Actually they don't have to bother to read these esoteric works by European thinkers. Instead they can base their arguments on the founding principles of their own country, which have nothing, whatsoever, to do with ideologies, if they have some religious implications. For instance, the word democracy cannot be found in the Declaration of Independence. To the best of my knowledge, America's founding fathers seldom uttered that lousy word.

As to the "international terrorism," they should realize that it's by and large a product of their delusions although I don't necessarily buy the conspiracy theory that says George W. Bush was teaming up with Osama bin Laden. The phantom who has been supposedly haunting us since 2001 will vanish the moment the American people wake up to the validness of Ron Paul's noninterventionism.

Let me reiterate this: The fact of the matter always remains that the most likely hideout of the real enemy is inside of their skulls.

Where to find real enemies

Unlike these ideologues, I have always zeroed in on the 1955 System. To that end I uploaded a post back in September 2004 to illustrate the System. Although it was a little too sketchy, almost 6,000 people have read it to date. I feel really grateful to these people for showing a keen interest in my former home country from this perspective despite all the hogwash widespread among Japanophilic Westerners that Japan is a democracy, and thus, shares the same values with the West.

I hope my piece helped its readers understand what this country really is, where it comes from, and where it's heading.

Actually, however, you can't fight the whole system single-handedly because there are three pillars bracing it (the Imperial Institution, the Press Club system cartelizing information, and the U.S.-Japanese security arrangement) and the rotten culture underlying them. One enemy is more than enough for a dying maverick to deal with.

Now that time is running out for me, I have almost singled out Ichiro Ozawa, knowing the bandit is only a product of the system, and not the other way around. My assumption is that when he is really finished, we will see an irreparable fissure or two on the surface of the 1955 System.

The ugliest part

At any rate I am aware that it's next to suicidal to actually apply my destructionist approach to a narrowly defined foe because as I wrote earlier in this piece, you can't make your living unless you strike a win-win deal with your enemy. Yet, I'm not swashbuckling; I really mean it when I say I'll do everything I can to physically ruin Ozawa.

I wasn't born in this country to get rid of these pests. Since the ultimate goal of my life is somewhere else, there is no room in my life for a wicked ape like him. But because of, rather than despite that, I find his existence too disturbing to tolerate.

If and when my health and time permit, I will upload a followup piece to elaborate on my murderous plan, or hopefully update you on its progress.

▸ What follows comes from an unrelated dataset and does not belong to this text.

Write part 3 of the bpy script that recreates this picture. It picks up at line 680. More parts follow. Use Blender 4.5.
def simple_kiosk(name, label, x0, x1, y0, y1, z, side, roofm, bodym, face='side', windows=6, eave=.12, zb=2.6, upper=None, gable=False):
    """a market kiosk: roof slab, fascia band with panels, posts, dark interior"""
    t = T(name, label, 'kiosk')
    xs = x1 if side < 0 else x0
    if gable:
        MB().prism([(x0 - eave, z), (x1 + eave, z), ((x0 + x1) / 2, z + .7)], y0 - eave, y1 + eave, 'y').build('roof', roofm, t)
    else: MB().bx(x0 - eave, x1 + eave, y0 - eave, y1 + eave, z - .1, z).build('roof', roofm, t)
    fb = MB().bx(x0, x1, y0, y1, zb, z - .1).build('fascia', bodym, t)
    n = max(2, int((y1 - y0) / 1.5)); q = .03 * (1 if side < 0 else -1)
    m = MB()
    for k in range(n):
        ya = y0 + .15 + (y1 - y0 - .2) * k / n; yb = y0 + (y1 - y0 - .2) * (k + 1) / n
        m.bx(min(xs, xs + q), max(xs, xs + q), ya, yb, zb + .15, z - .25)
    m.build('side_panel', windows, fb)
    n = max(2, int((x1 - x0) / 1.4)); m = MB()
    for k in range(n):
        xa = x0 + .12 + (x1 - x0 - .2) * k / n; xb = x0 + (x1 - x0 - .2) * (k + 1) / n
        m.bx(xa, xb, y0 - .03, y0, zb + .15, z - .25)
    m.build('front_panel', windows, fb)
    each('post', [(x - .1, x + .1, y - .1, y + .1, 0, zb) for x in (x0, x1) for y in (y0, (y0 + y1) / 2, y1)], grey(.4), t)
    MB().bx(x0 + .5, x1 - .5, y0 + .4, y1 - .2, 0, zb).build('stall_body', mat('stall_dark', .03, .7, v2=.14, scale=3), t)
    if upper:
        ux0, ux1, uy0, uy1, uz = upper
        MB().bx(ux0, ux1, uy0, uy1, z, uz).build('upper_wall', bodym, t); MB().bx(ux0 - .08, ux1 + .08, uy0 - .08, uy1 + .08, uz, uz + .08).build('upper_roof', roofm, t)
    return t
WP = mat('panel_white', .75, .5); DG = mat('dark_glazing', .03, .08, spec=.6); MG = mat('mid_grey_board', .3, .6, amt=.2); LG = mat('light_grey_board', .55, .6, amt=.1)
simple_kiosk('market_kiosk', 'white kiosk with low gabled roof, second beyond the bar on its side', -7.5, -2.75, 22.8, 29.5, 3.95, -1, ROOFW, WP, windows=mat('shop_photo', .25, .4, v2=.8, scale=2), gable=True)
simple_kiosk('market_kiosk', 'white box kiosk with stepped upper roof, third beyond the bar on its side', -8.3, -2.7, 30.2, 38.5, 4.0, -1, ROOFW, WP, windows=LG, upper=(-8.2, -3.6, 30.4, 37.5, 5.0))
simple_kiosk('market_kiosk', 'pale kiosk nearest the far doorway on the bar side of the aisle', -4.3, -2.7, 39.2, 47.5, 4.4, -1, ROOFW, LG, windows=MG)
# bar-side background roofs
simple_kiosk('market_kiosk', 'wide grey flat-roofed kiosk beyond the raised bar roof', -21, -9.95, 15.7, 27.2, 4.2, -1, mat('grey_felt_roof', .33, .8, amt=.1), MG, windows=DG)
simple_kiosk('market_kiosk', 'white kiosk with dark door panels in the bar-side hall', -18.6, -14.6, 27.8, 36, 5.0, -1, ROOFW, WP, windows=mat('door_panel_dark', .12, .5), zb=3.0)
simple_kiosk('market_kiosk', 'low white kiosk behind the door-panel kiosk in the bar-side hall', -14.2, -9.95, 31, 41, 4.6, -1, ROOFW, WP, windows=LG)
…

I will possibly title that piece something like:

"Let Me Ask You One Last Question: If You Have One Bullet, Which One Will You Shoot at, Obama, Osama, Ozawa, or None?"

No matter what my plan will be like, I see a major drawback inevitably to be entailed in it: the fact that Japan's Constitution doesn't have its Second Amendment. Only cops, military personnel and yakuza mobsters are allowed to keep firearms. At present I don't know exactly how to get around the hindrance, but I think I should be able to overcome it at least by instigating some of these armed guys to perpetrate the bloody mission for me before the Grim Reaper claims my life.

I know the American people don't give a damn about Japan's fate, let alone Ozawa's. This is as if he wasn't a product of the CIA-funded system. But now I have realized that it's a total waste of time to tell them to revisit the postwar history of the two countries with unclouded eyes. They are people who look away from anything they don't want to know.

Yet I do care about whether the Americans will show their resilience to overcome formidable problems facing them before it is too late. Now that Ron Paul's American Revolution looks to have been hijacked by old Republicans disguised as "Tea Partiers," likelihood is remote that someone fires the bullet at the right target anytime soon. But I leave it there for now.